East Village resident Autumn Atherton told Fox 5/KUSI that surge pricing could break her budget. She lives in a building with no assigned or underground parking and relies entirely on street parking. “I’m barely making it,” she said. “(And) that’s an extra 40 bucks a day I’m going to have to pay to park,” she said.

Small business owners also predicted significant hardship from the 400% increase in meter parking on “Special Event days.”

“Nobody’s going to pay $10 [at a meter] just to buy a $30 bag of dog food,” one business owner told Fox 5/KUSI. “If you drive around, there are already a bunch of empty retail spaces. Now there’ll just be one more.”

It’s highly unlikely the city can find a solution to this avoidable inequity. Even if our mayor and council were to acknowledge they were blinded by the pursuit of revenue and failed to predict the consequences, they have less than two weeks before the new rates take effect to make changes.

And don’t count on Councilmember Sean Elo-Rivera to discuss this urgent cost-of-living problem at the Sept. 25 meeting of his “Select Committee on Addressing Cost of Living.”

Paul Krueger is a retired journalist, current writer for the OB Rag and founding member of both the San Diego Community Coalition and  Neighbors for a Better San Diego.

Author: Source

4 thoughts on “‘Surge Pricing’ on Parking Meters Will Hurt Downtown Workers, Residents and Small Businesses

  1. San Diego City Council resumes Tuesday September 9th at 10 am…
    Reasons to go…
    The new parking rules. 10 bucks an hour at meters for special events, later hours to charge, balboa park and beaches will have meters now, and no more free parking on Sunday.
    Current laws that violate rights.. San Diego, Sidewalk Vending ordinance, and expressive activity code!
    The way the city spends tax payer money on things no one wants while finding ways to charge the citizens extra for everything, through any means they can tax the citizens.

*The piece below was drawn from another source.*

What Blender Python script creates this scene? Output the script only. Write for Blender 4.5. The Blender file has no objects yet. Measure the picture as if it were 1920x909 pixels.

  2. Nicely stated. The points you bring up are the most important–the people who won’t be able to park and those just priced out of the parking areas who will go elsewhere for goods and services at the expense of small businesses. Another hardship will be on the neighborhoods–as they add meters along Park Blvd. and other places the people who live there without off-street parking (many) will have to move into the neighborhoods to park. I don’t resent them because that’s what I’d do if I lived a block further east and it [still] free parking there. But it will contribute to the decline in desirability of living in San Diego with a government that is at war against the people who live here.

  3. And I suspect to new rates will not bring in the revenue expected, and enforcement will cost more than expected.

    So a lose, lose, lose all the way around.

  4. Well written, Paul,
    I totally agree the people driving in to town to work minum wage jobs will be hit the hardest.
    I hope the San Diego Community Coalition and Neighbors for a Better San Diego can help stop the increase. And I think it is time for me and others to join in the fight. I’ll be looking for the next meeting dates.